I'm using RabbitMQ as message broker as publisher/subscriber, but sometimes I receive the following error:

Message has been rejected: Warning: Error while sending QUERY packet. PID=5987 in /var/www/html/vendor/magento/zendframework1/library/Zend/Db/Statement/Pdo.php on line 228

I think that this occure because the connection with MySQL stays open and when exceed wait_timeout = 500 from my.cnf the next message cause me this error. Now, how can I avoid this? Is there a way to close connection from my consumers?

  • Did you ever solve this? Running into the exact same problem. Oct 25, 2019 at 11:54

1 Answer 1


This post "Symfony2 and RabbitMQ: lessons learned" does a nice job of explaining the problem (replace Symfony with Magento and it's still valid);

Because the consumer is one process that keeps running, that also means that the service container and stuff keeps existing in memory. When you’ve done some queries the database connection keeps open in the background. And if it’s quiet on our queue, it may take some time before we reach the message limit. If that time exceeds the connect_timeout of your MySQL server, you’ll run into the warnings and errors about lost connections.

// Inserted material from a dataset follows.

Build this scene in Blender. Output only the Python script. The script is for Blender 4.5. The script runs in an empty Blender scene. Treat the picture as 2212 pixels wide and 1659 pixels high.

Of course we should close the connection after the message is processed or could try catch for Doctrine DBAL connection exceptions or increase the connect_timeout setting but thats just denying the real problem. Running consumers with a booted Symfony2 kernel just doesn’t work so well.

So in short; when the queue isn't (very) busy, the MySQL connection stays open for a longer period thereby exceeding MySQL's timeout. When the queue is busy however, it'll hit the message limit for one connection and create a new connection, avoiding the timeout.

Two short term options; 1. Raise the MySQL timeout (but to what? that depends on how 'busy' your system is). 2. Lower the message limit per connection. I'm not sure how to do this.

I don't know about a long-term solution where we can both tailor the not-so-busy moments and the busy moments and avoid the time-out altogether without sacrificing performance in busy moments.

Edit; after re-reading your initial post and understanding the issue better, I now see you already realized exactly this.